Scene modeling code data |

╭──

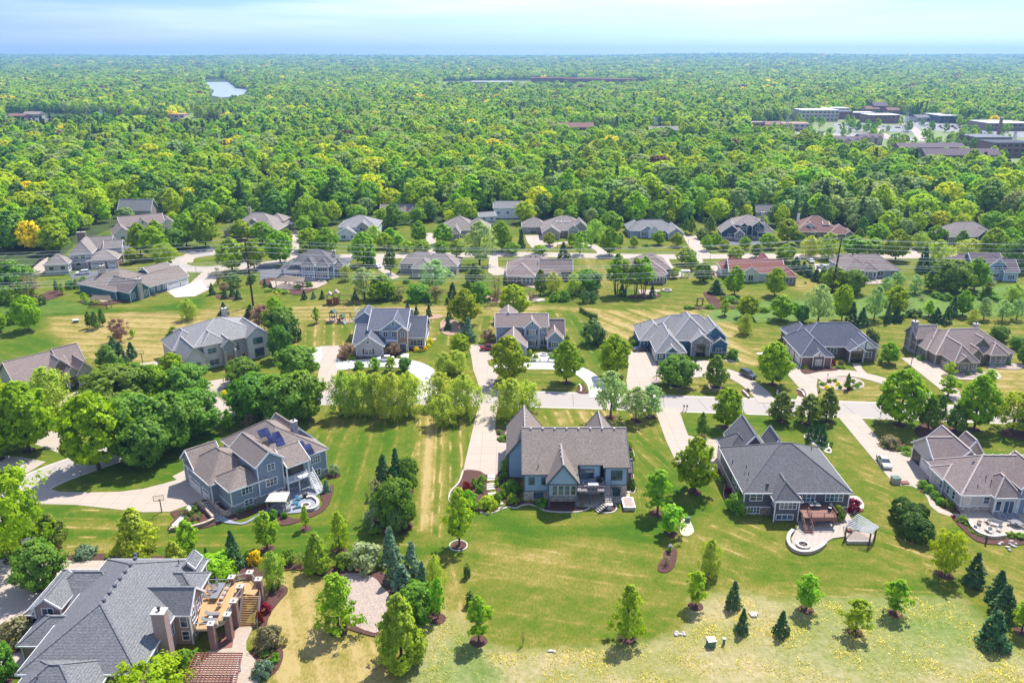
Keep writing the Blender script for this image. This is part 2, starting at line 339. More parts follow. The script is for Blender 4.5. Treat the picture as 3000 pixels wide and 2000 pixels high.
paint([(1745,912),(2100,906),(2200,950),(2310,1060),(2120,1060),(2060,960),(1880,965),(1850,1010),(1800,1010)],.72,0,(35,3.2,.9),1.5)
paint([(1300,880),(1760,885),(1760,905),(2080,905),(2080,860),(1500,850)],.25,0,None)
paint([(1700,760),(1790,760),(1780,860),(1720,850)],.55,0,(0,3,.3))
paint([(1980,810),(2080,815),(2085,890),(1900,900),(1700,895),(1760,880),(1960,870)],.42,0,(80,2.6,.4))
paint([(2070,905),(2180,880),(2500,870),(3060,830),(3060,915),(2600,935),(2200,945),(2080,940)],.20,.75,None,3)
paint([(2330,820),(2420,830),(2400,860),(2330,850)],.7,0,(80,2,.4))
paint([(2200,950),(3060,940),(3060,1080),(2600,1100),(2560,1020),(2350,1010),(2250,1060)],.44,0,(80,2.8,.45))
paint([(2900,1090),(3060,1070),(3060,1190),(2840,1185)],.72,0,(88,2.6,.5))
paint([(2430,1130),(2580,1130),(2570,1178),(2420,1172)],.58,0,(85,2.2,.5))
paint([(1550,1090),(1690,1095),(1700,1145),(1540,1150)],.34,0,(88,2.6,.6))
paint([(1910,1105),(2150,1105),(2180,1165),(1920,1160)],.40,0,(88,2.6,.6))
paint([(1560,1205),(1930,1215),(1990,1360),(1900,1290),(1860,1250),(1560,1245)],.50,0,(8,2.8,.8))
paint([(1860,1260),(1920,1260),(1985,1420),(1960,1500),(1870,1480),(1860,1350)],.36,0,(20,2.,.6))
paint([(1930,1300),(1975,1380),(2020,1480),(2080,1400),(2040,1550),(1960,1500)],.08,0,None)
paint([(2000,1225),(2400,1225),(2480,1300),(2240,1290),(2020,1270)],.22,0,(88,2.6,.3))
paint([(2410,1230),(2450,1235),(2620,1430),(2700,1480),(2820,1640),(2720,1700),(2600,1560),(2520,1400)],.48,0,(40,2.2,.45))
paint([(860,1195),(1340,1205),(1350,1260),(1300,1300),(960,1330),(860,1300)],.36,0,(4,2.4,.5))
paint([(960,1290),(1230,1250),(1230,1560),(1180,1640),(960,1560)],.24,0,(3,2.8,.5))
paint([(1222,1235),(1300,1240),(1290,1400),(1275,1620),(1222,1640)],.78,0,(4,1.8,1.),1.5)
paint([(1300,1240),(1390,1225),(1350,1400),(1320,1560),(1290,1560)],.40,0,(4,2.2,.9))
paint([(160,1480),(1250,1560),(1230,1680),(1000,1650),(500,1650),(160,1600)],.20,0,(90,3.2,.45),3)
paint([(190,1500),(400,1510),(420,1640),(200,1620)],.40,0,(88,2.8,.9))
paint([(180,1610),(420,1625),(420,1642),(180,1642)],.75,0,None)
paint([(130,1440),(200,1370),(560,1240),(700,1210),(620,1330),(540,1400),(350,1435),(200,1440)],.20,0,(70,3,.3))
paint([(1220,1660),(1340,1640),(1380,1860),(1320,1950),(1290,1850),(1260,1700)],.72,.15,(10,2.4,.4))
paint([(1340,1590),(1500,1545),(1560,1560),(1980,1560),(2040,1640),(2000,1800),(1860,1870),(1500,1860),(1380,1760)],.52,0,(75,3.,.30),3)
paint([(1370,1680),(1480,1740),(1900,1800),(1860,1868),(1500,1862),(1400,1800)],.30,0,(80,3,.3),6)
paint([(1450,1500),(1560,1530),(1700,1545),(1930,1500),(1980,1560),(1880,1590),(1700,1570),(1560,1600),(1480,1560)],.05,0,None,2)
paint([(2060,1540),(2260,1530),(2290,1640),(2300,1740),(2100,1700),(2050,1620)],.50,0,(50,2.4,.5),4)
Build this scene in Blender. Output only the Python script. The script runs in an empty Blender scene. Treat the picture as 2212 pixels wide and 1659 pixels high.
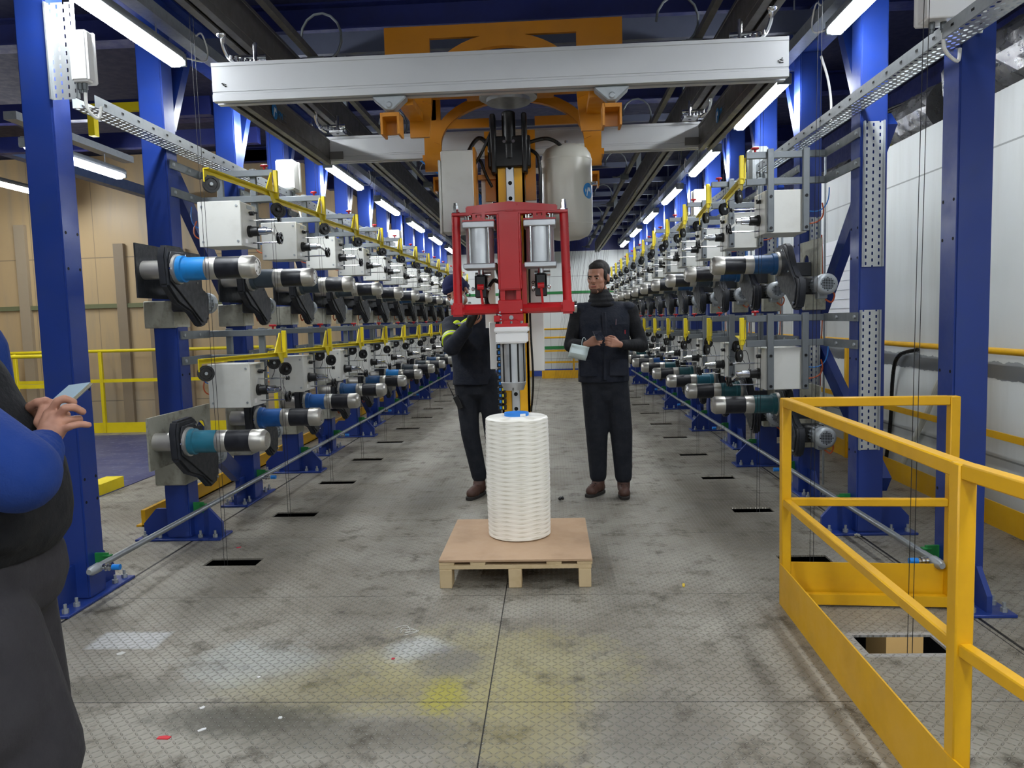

╰──

INSTRUCTIONS TO FOLLOW | Set down the material exactly, every line of it, except for the pictures.

THE REPLY |
Keep writing the Blender script for this image. This is part 2, starting at line 339. More parts follow. The script is for Blender 4.5. Treat the picture as 3000 pixels wide and 2000 pixels high.
paint([(1745,912),(2100,906),(2200,950),(2310,1060),(2120,1060),(2060,960),(1880,965),(1850,1010),(1800,1010)],.72,0,(35,3.2,.9),1.5)
paint([(1300,880),(1760,885),(1760,905),(2080,905),(2080,860),(1500,850)],.25,0,None)
paint([(1700,760),(1790,760),(1780,860),(1720,850)],.55,0,(0,3,.3))
paint([(1980,810),(2080,815),(2085,890),(1900,900),(1700,895),(1760,880),(1960,870)],.42,0,(80,2.6,.4))
paint([(2070,905),(2180,880),(2500,870),(3060,830),(3060,915),(2600,935),(2200,945),(2080,940)],.20,.75,None,3)
paint([(2330,820),(2420,830),(2400,860),(2330,850)],.7,0,(80,2,.4))
paint([(2200,950),(3060,940),(3060,1080),(2600,1100),(2560,1020),(2350,1010),(2250,1060)],.44,0,(80,2.8,.45))
paint([(2900,1090),(3060,1070),(3060,1190),(2840,1185)],.72,0,(88,2.6,.5))
paint([(2430,1130),(2580,1130),(2570,1178),(2420,1172)],.58,0,(85,2.2,.5))
paint([(1550,1090),(1690,1095),(1700,1145),(1540,1150)],.34,0,(88,2.6,.6))
paint([(1910,1105),(2150,1105),(2180,1165),(1920,1160)],.40,0,(88,2.6,.6))
paint([(1560,1205),(1930,1215),(1990,1360),(1900,1290),(1860,1250),(1560,1245)],.50,0,(8,2.8,.8))
paint([(1860,1260),(1920,1260),(1985,1420),(1960,1500),(1870,1480),(1860,1350)],.36,0,(20,2.,.6))
paint([(1930,1300),(1975,1380),(2020,1480),(2080,1400),(2040,1550),(1960,1500)],.08,0,None)
paint([(2000,1225),(2400,1225),(2480,1300),(2240,1290),(2020,1270)],.22,0,(88,2.6,.3))
paint([(2410,1230),(2450,1235),(2620,1430),(2700,1480),(2820,1640),(2720,1700),(2600,1560),(2520,1400)],.48,0,(40,2.2,.45))
paint([(860,1195),(1340,1205),(1350,1260),(1300,1300),(960,1330),(860,1300)],.36,0,(4,2.4,.5))
paint([(960,1290),(1230,1250),(1230,1560),(1180,1640),(960,1560)],.24,0,(3,2.8,.5))
paint([(1222,1235),(1300,1240),(1290,1400),(1275,1620),(1222,1640)],.78,0,(4,1.8,1.),1.5)
paint([(1300,1240),(1390,1225),(1350,1400),(1320,1560),(1290,1560)],.40,0,(4,2.2,.9))
paint([(160,1480),(1250,1560),(1230,1680),(1000,1650),(500,1650),(160,1600)],.20,0,(90,3.2,.45),3)
paint([(190,1500),(400,1510),(420,1640),(200,1620)],.40,0,(88,2.8,.9))
paint([(180,1610),(420,1625),(420,1642),(180,1642)],.75,0,None)
paint([(130,1440),(200,1370),(560,1240),(700,1210),(620,1330),(540,1400),(350,1435),(200,1440)],.20,0,(70,3,.3))
paint([(1220,1660),(1340,1640),(1380,1860),(1320,1950),(1290,1850),(1260,1700)],.72,.15,(10,2.4,.4))
paint([(1340,1590),(1500,1545),(1560,1560),(1980,1560),(2040,1640),(2000,1800),(1860,1870),(1500,1860),(1380,1760)],.52,0,(75,3.,.30),3)
paint([(1370,1680),(1480,1740),(1900,1800),(1860,1868),(1500,1862),(1400,1800)],.30,0,(80,3,.3),6)
paint([(1450,1500),(1560,1530),(1700,1545),(1930,1500),(1980,1560),(1880,1590),(1700,1570),(1560,1600),(1480,1560)],.05,0,None,2)
paint([(2060,1540),(2260,1530),(2290,1640),(2300,1740),(2100,1700),(2050,1620)],.50,0,(50,2.4,.5),4)
Build this scene in Blender. Output only the Python script. The script runs in an empty Blender scene. Treat the picture as 2212 pixels wide and 1659 pixels high.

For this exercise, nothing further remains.